S’il présente une prémisse thématique et structurelle attrayante, Eat the Night répond difficilement aux attentes initiales. Les rapports entre les trois personnages centraux et leurs évasions respectives n’apparaissent finalement pas creusés bien au-delà de la surface et, plutôt que de solidifier les bases posées, les cinéastes prennent un tournant brusque vers le film d’action. Une rivalité soudaine et superflue avec un chef de gang (dont l’attitude finit par frôler le cartoonesque) viendra notamment parasiter l’exploration, pourtant prometteuse, des liens d’illégalité et de dépendance au cœur de la relation entre Pablo et Night.
Pablo, qui assurait pourtant le pont entre les différentes trames établies, disparaît d’ailleurs presque complètement du récit pour les besoins de cette nouvelle intrigue. On prend alors conscience de la précarité du fil sur lequel tenait l’équilibre narratif : au-delà d’un faible « Pablo pourra-t-il assister à la fin de Darknoon ? », le décompte perd de sa tension. D’autant plus que, là où cette absence aurait pu rapprocher d’emblée Night et Apolline, c’est à peine si le scénario les laisse interagir, choisissant plutôt de les reléguer à des contextes familiaux paraissant sortis de nulle part. Si l’on comprend leur volonté de les rapprocher par l’entremise de Darknoon, ces interactions ne se manifestent que trop tard, et pour ne durer que peu de temps : bien dommage, puisque l’amitié tardive se développant entre elle et lui s’avérera l’un des éléments les plus attendrissants du film.

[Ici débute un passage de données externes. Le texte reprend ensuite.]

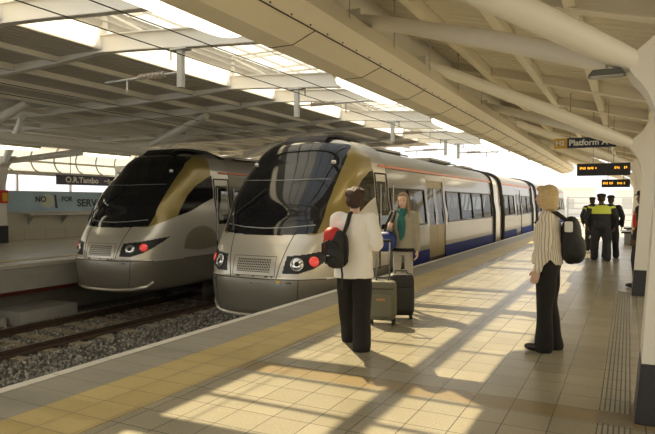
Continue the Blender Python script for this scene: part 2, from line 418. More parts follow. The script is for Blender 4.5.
def black_edge(z):   # half width of the black glass zone at height z
    return interp([(.85, 1.05), (1.0, 1.065), (1.25, 1.10), (1.65, 1.125), (2.05, 1.115), (2.35, 1.10), (2.5, 1.09), (2.6, 1.06), (3., 1.06)], z)
def black_plan(y):   # half width of the black roof cap at distance y from the tip
    return interp([(1.7, 1.2), (2.05, 1.08), (2.4, .96), (2.7, .80), (3.2, .62), (3.6, .45)], y)
GOLDC = [(.55, .93), (.9, 1.07), (1.30, 1.21), (1.43, 1.40), (1.75, 1.74), (2.1, 2.01), (2.7, 2.27), (3.2, 2.38)]     # lower edge of gold on the side (y, z)
WINB = [(1.30, 1.21), (1.8, 1.33), (2.44, 1.56), (3.3, 1.83)]
LAMP = [(.62, .24), (.67, .55), (1.0, .59), (1.22, .64), (1.40, .70), (1.36, .58), (1.27, .44), (1.14, .32), (.92, .24)]
def inpoly(P, x, y):
    r = False
    for i in range(len(P)):
        (x1, y1), (x2, y2) = P[i], P[i-1]
        if (y1 > y) != (y2 > y) and x < (x2-x1)*(y-y1)/(y2-y1)+x1: r = not r
    return r
def region(x, y, z):
    x = abs(x)
    zb = .92+.05*(x/1.05)**2
    if z > zb and x < black_edge(z) and x < black_plan(y): return 'windscreen'
    if .2 < z < .72 and y < 1.0 and inpoly(LAMP, x, z): return 'headlamp_panel'
    if z > .9:
        gz = interp(GOLDC, y)
        if z > gz and y < 2.75+(1.3-x)*.55 and y > .5: return 'gold_band'
        if 1.30 < y < 2.80 and interp(WINB, y) < z < gz: return 'side_window'
    if z > 2.42: return 'roof_skin'
    if 2.92 < y < 3.46 and .95 < z < 2.02: return 'door_glass'
    if z < .125: return 'bumper'
    ex, ez = y-2.2, z-.42
    if x > 1.2 and ex*ex/.5+ez*ez/.26 < 1 and ez > -.12+.15*ex*ex: return 'emblem'
    return 'nose_shell'
REG = {'windscreen': 'screen', 'headlamp_panel': 'black', 'gold_band': 'gold', 'side_window': 'screen', 'roof_skin': 'roof_t', 'door_glass': 'tglass', 'bumper': 'silver_shade', 'nose_shell': 'silver', 'emblem': 'gold_dim'}
def nose_grid():
    # columns: s in 0..1 -> curved front ; then straight flank
    NA = 150; NS = 60
    rows = SECS; R = len(rows)
    verts = []; idx = {}
    half = NA+NS
    for j, (w, z) in enumerate(rows):
        w = max(w, 0.); yf = interp(FRONT, z); D = interp(DEPTH, z)
        for side in (1, -1):
            for i in range(half+1):
                if side == -1 and i == 0: idx[(j, side, 0)] = idx[(j, 1, 0)]; continue
                if i <= NA:
                    a = PI/2*i/NA; q = 2/PE
                    x = w*sin(a)**q; y = yf+D*(1-max(0, cos(a))**q)
                else:
                    t = (i-NA)/NS; x = w; ys = yf+D; y = ys+(YE-ys)*t
                idx[(j, side, i)] = len(verts); verts.append(Vector((side*x, y, z)))
    faces = []
    for j in range(R-1):
        for side in (1, -1):
            for i in range(half):
                f = (idx[(j, side, i)], idx[(j, side, i+1)], idx[(j+1, side, i+1)], idx[(j+1, side, i)])
                if side == -1: f = f[::-1]
                faces.append(f)
    return verts, faces
NV, NF = nose_grid()
# vertex normals of the whole shell, kept on the pieces so the seams stay smooth
_n = [Vector((0, 0, 0)) for _ in NV]
_fn = []
for f in NF:
    a, b, c, d = [NV[i] for i in f]; n = (c-a).cross(d-b); _fn.append(n)
    for i in f: _n[i] += n
NN = [n.normalized() if n.length > 1e-12 else Vector((0, 0, 1)) for n in _n]
for i, v in enumerate(NV):     # roof centre: point up
    if v.z > 2.799: NN[i] = Vector((0, 0, 1))
REGF = {}
for f in NF:
    c = (NV[f[0]]+NV[f[1]]+NV[f[2]]+NV[f[3]])/4
    k = region(c.x, c.y, c.z)
    if k in ('side_window', 'door_glass', 'headlamp_panel', 'emblem', 'gold_band', 'roof_skin'): k = k+('_r' if c.x > 0 else '_l')
    REGF.setdefault(k, []).append(f)
NOSE_MESH = {}
for k, fs in REGF.items():
    m = {}; vs = []; ff = []
    for f in fs:
        g = []
        for i in f:
            if i not in m: m[i] = len(vs); vs.append(i)
            if m[i] not in g: g.append(m[i])
        ff.append(g)
    base = k[:-2] if k[-2:] in ('_r', '_l') else k
    me = bpy.data.meshes.new(base); me.from_pydata([NV[i] for i in vs], [], ff); me.materials.append(M[REG[base]])
    me.polygons.foreach_set('use_smooth', [True]*len(me.polygons))
    me.normals_split_custom_set_from_vertices([NN[i] for i in vs])
    NOSE_MESH[k] = (base, me)

def ribbon(pts, w, off=.006, n=None):
    """flat strip laid on the nose front through (x,z) points"""
    P = []
    for i in range(len(pts)-1):
        for k in range(14):
            t = k/14; P.append((pts[i][0]+(pts[i+1][0]-pts[i][0])*t, pts[i][1]+(pts[i+1][1]-pts[i][1])*t))
    P.append(pts[-1]); mb = MB()
    mb.tube([surf(x, z)+nrm(x, z)*off*.2 for x, z in P], w/2, 6)
    return mb
def side_ribbon(pts, w, side):
    mb = MB(); P = []
    for i in range(len(pts)-1):
        for k in range(8):
            t = k/8; P.append((pts[i][0]+(pts[i+1][0]-pts[i][0])*t, pts[i][1]+(pts[i+1][1]-pts[i][1])*t))
    P.append(pts[-1])
    mb.tube([(side*(wz(z)+.001), y, z) for y, z in P], w/2, 6); return mb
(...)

Alors qu’il s’agissait de l’accroche du film, le rapport au jeu vidéo paraît lui aussi sous-exploité. Darknoon disparaît de l’intrigue pendant la majeure partie du récit, pour ne revenir qu’à travers une brève réplique d’Apolline ou le retour du décompte à l’écran. Tant pis pour le récit de fin du monde que laissaient entrevoir les premières scènes : le film, comme Pablo, semble être passé à autre chose. Pas que la trame romantique soit désagréable, toutefois ; l’intimité grandissant entre Pablo et Night demeure bien rendue, et le jeu d’Erwan Kepoa Falé en particulier investit leur relation d’une douceur particulièrement attachante.
On retrouve bien quelques utilisations judicieuses du médium vidéoludique ici et là (notons les plans de moto, tournés à la manière d’un jeu vidéo d’action), et l’animation du jeu en elle-même est réussie ; on le remarque facilement en s’attardant aux décors, de même que durant les scènes usant des vrais visages des acteurs à l’intérieur du jeu, lorsque les interactions virtuelles se font plus humaines. À ce stade de l’intrigue, alors que Darknoon s’approche dangereusement de sa fin, l’univers du jeu permet également aux cinéastes d’introduire un aspect intéressant de contemplation. On découvre des pans plus doux et introspectifs d’un monde présenté jusque-là en termes de combats brutaux, et l’on accorde du même coup à la relation entre Apolline et Night l’occasion de se solidifier au sein de grands espaces de fantasy, maintenant teintés de mélancolie. Malgré tout, il demeure que bien des insertions du jeu au film – précédant son tournant plus réflexif – restent plutôt centrées sur des avatars aux expressions figées, qui parviennent mal à nous présenter le jeu comme l’endroit vivant ayant tant captivé Apolline.
Un moment où l’intégration du jeu fonctionne véritablement tient cependant dans les derniers instants du jeu, et du récit – une scène simple et déchirante qui apporte enfin la cohésion manquante entre la structure et les thèmes forts du film, alors que la gravité du décompte prend finalement tout son sens. Par son animation expressive, jumelée aux voix de Pablo et d’Apolline se cherchant désespérément dans la foule, Eat the Night parvient alors à illustrer tragiquement toute l’étendue de la connexion humaine rendue possible par le jeu. Si le reste du film est somme toute agréable, l’efficacité de sa finale agit donc, malgré elle, comme un triste rappel du récit promis par ses premières images, et demeuré inabouti.